**STATED PROBLEM**
Please give the listing again in its entirety, exactly as written.

**COLLECTED DATA**
[Begin]

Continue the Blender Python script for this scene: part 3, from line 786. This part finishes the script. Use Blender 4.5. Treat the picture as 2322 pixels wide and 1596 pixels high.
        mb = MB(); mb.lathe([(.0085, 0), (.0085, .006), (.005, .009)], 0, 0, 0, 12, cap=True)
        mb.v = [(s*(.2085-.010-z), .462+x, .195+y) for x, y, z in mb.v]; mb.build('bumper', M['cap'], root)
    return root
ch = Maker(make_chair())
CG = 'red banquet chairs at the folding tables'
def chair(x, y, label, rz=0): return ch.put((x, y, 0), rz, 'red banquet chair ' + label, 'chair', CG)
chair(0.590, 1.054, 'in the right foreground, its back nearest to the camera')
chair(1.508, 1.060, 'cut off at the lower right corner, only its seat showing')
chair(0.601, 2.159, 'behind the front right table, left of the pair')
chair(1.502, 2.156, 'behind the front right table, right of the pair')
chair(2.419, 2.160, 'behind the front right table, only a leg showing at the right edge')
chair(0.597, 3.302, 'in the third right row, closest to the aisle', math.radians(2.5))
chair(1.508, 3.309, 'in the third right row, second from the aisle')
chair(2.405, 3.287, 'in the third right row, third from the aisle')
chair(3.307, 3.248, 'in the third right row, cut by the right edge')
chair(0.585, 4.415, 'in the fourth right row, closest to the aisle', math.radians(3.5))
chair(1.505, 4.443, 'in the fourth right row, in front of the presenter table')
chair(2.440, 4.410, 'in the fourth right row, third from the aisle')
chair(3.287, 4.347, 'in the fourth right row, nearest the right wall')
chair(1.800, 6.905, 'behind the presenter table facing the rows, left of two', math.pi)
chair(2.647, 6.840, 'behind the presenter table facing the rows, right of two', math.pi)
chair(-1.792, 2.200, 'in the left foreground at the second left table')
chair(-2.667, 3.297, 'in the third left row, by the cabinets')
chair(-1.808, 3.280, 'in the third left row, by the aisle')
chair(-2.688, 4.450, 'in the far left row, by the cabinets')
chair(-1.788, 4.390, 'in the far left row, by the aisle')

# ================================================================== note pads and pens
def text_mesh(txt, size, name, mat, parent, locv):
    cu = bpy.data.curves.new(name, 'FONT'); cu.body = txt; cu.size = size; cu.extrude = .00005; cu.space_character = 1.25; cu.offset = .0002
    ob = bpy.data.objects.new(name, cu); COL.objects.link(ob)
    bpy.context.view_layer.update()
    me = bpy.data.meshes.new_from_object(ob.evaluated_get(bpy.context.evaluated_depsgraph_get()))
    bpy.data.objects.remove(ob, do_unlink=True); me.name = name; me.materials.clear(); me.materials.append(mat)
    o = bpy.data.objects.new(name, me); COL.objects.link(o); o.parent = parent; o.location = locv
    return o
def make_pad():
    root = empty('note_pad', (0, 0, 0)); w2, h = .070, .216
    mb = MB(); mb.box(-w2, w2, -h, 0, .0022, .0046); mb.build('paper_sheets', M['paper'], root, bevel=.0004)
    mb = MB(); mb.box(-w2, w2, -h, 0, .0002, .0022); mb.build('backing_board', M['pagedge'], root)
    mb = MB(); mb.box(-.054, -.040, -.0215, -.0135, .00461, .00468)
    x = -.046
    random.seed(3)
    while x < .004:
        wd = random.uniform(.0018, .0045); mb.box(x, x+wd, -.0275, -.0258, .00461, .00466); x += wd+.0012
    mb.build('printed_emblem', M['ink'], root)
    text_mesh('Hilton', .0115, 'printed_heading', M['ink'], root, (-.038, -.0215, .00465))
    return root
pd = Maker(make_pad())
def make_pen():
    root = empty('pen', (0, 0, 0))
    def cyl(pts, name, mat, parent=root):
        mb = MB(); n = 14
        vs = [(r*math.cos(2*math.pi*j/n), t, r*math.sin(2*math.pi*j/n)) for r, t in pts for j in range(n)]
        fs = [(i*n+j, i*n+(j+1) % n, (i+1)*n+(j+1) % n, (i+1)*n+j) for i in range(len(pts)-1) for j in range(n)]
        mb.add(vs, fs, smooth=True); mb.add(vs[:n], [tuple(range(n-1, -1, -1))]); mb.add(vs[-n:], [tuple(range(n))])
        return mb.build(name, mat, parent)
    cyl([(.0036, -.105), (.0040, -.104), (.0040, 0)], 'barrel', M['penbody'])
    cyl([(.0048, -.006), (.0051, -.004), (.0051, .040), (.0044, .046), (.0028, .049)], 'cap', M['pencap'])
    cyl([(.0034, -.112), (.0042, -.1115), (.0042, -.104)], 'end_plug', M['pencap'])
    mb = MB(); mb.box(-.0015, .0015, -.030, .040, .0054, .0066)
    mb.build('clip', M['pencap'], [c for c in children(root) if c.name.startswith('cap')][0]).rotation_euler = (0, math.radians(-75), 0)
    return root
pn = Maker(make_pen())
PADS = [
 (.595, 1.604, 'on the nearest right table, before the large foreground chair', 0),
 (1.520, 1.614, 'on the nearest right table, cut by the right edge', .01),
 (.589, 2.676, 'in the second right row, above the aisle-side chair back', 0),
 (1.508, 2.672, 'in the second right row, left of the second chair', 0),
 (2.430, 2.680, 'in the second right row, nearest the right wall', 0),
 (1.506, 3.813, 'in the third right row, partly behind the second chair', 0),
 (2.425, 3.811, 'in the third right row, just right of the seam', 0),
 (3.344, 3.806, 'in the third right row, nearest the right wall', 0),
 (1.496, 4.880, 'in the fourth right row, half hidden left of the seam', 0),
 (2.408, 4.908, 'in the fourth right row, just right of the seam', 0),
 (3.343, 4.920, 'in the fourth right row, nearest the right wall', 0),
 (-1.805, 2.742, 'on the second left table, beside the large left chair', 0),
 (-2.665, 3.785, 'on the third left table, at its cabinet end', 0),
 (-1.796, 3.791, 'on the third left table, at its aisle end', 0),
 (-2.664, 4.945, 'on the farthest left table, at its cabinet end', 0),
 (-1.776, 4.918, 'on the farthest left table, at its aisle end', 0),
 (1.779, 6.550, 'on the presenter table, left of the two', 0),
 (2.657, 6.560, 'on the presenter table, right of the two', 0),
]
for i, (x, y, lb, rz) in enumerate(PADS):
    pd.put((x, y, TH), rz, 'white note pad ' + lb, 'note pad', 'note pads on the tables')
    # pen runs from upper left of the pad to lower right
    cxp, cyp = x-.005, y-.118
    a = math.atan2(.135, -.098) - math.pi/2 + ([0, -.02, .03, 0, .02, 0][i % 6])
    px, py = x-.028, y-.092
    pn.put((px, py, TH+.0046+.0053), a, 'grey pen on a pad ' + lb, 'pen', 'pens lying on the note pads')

[End]

**FINAL RESULT**
Continue the Blender Python script for this scene: part 3, from line 786. This part finishes the script. Use Blender 4.5. Treat the picture as 2322 pixels wide and 1596 pixels high.
        mb = MB(); mb.lathe([(.0085, 0), (.0085, .006), (.005, .009)], 0, 0, 0, 12, cap=True)
        mb.v = [(s*(.2085-.010-z), .462+x, .195+y) for x, y, z in mb.v]; mb.build('bumper', M['cap'], root)
    return root
ch = Maker(make_chair())
CG = 'red banquet chairs at the folding tables'
def chair(x, y, label, rz=0): return ch.put((x, y, 0), rz, 'red banquet chair ' + label, 'chair', CG)
chair(0.590, 1.054, 'in the right foreground, its back nearest to the camera')
chair(1.508, 1.060, 'cut off at the lower right corner, only its seat showing')
chair(0.601, 2.159, 'behind the front right table, left of the pair')
chair(1.502, 2.156, 'behind the front right table, right of the pair')
chair(2.419, 2.160, 'behind the front right table, only a leg showing at the right edge')
chair(0.597, 3.302, 'in the third right row, closest to the aisle', math.radians(2.5))
chair(1.508, 3.309, 'in the third right row, second from the aisle')
chair(2.405, 3.287, 'in the third right row, third from the aisle')
chair(3.307, 3.248, 'in the third right row, cut by the right edge')
chair(0.585, 4.415, 'in the fourth right row, closest to the aisle', math.radians(3.5))
chair(1.505, 4.443, 'in the fourth right row, in front of the presenter table')
chair(2.440, 4.410, 'in the fourth right row, third from the aisle')
chair(3.287, 4.347, 'in the fourth right row, nearest the right wall')
chair(1.800, 6.905, 'behind the presenter table facing the rows, left of two', math.pi)
chair(2.647, 6.840, 'behind the presenter table facing the rows, right of two', math.pi)
chair(-1.792, 2.200, 'in the left foreground at the second left table')
chair(-2.667, 3.297, 'in the third left row, by the cabinets')
chair(-1.808, 3.280, 'in the third left row, by the aisle')
chair(-2.688, 4.450, 'in the far left row, by the cabinets')
chair(-1.788, 4.390, 'in the far left row, by the aisle')

# ================================================================== note pads and pens
def text_mesh(txt, size, name, mat, parent, locv):
    cu = bpy.data.curves.new(name, 'FONT'); cu.body = txt; cu.size = size; cu.extrude = .00005; cu.space_character = 1.25; cu.offset = .0002
    ob = bpy.data.objects.new(name, cu); COL.objects.link(ob)
    bpy.context.view_layer.update()
    me = bpy.data.meshes.new_from_object(ob.evaluated_get(bpy.context.evaluated_depsgraph_get()))
    bpy.data.objects.remove(ob, do_unlink=True); me.name = name; me.materials.clear(); me.materials.append(mat)
    o = bpy.data.objects.new(name, me); COL.objects.link(o); o.parent = parent; o.location = locv
    return o
def make_pad():
    root = empty('note_pad', (0, 0, 0)); w2, h = .070, .216
    mb = MB(); mb.box(-w2, w2, -h, 0, .0022, .0046); mb.build('paper_sheets', M['paper'], root, bevel=.0004)
    mb = MB(); mb.box(-w2, w2, -h, 0, .0002, .0022); mb.build('backing_board', M['pagedge'], root)
    mb = MB(); mb.box(-.054, -.040, -.0215, -.0135, .00461, .00468)
    x = -.046
    random.seed(3)
    while x < .004:
        wd = random.uniform(.0018, .0045); mb.box(x, x+wd, -.0275, -.0258, .00461, .00466); x += wd+.0012
    mb.build('printed_emblem', M['ink'], root)
    text_mesh('Hilton', .0115, 'printed_heading', M['ink'], root, (-.038, -.0215, .00465))
    return root
pd = Maker(make_pad())
def make_pen():
    root = empty('pen', (0, 0, 0))
    def cyl(pts, name, mat, parent=root):
        mb = MB(); n = 14
        vs = [(r*math.cos(2*math.pi*j/n), t, r*math.sin(2*math.pi*j/n)) for r, t in pts for j in range(n)]
        fs = [(i*n+j, i*n+(j+1) % n, (i+1)*n+(j+1) % n, (i+1)*n+j) for i in range(len(pts)-1) for j in range(n)]
        mb.add(vs, fs, smooth=True); mb.add(vs[:n], [tuple(range(n-1, -1, -1))]); mb.add(vs[-n:], [tuple(range(n))])
        return mb.build(name, mat, parent)
    cyl([(.0036, -.105), (.0040, -.104), (.0040, 0)], 'barrel', M['penbody'])
    cyl([(.0048, -.006), (.0051, -.004), (.0051, .040), (.0044, .046), (.0028, .049)], 'cap', M['pencap'])
    cyl([(.0034, -.112), (.0042, -.1115), (.0042, -.104)], 'end_plug', M['pencap'])
    mb = MB(); mb.box(-.0015, .0015, -.030, .040, .0054, .0066)
    mb.build('clip', M['pencap'], [c for c in children(root) if c.name.startswith('cap')][0]).rotation_euler = (0, math.radians(-75), 0)
    return root
pn = Maker(make_pen())
PADS = [
 (.595, 1.604, 'on the nearest right table, before the large foreground chair', 0),
 (1.520, 1.614, 'on the nearest right table, cut by the right edge', .01),
 (.589, 2.676, 'in the second right row, above the aisle-side chair back', 0),
 (1.508, 2.672, 'in the second right row, left of the second chair', 0),
 (2.430, 2.680, 'in the second right row, nearest the right wall', 0),
 (1.506, 3.813, 'in the third right row, partly behind the second chair', 0),
 (2.425, 3.811, 'in the third right row, just right of the seam', 0),
 (3.344, 3.806, 'in the third right row, nearest the right wall', 0),
 (1.496, 4.880, 'in the fourth right row, half hidden left of the seam', 0),
 (2.408, 4.908, 'in the fourth right row, just right of the seam', 0),
 (3.343, 4.920, 'in the fourth right row, nearest the right wall', 0),
 (-1.805, 2.742, 'on the second left table, beside the large left chair', 0),
 (-2.665, 3.785, 'on the third left table, at its cabinet end', 0),
 (-1.796, 3.791, 'on the third left table, at its aisle end', 0),
 (-2.664, 4.945, 'on the farthest left table, at its cabinet end', 0),
 (-1.776, 4.918, 'on the farthest left table, at its aisle end', 0),
 (1.779, 6.550, 'on the presenter table, left of the two', 0),
 (2.657, 6.560, 'on the presenter table, right of the two', 0),
]
for i, (x, y, lb, rz) in enumerate(PADS):
    pd.put((x, y, TH), rz, 'white note pad ' + lb, 'note pad', 'note pads on the tables')
    # pen runs from upper left of the pad to lower right
    cxp, cyp = x-.005, y-.118
    a = math.atan2(.135, -.098) - math.pi/2 + ([0, -.02, .03, 0, .02, 0][i % 6])
    px, py = x-.028, y-.092
    pn.put((px, py, TH+.0046+.0053), a, 'grey pen on a pad ' + lb, 'pen', 'pens lying on the note pads')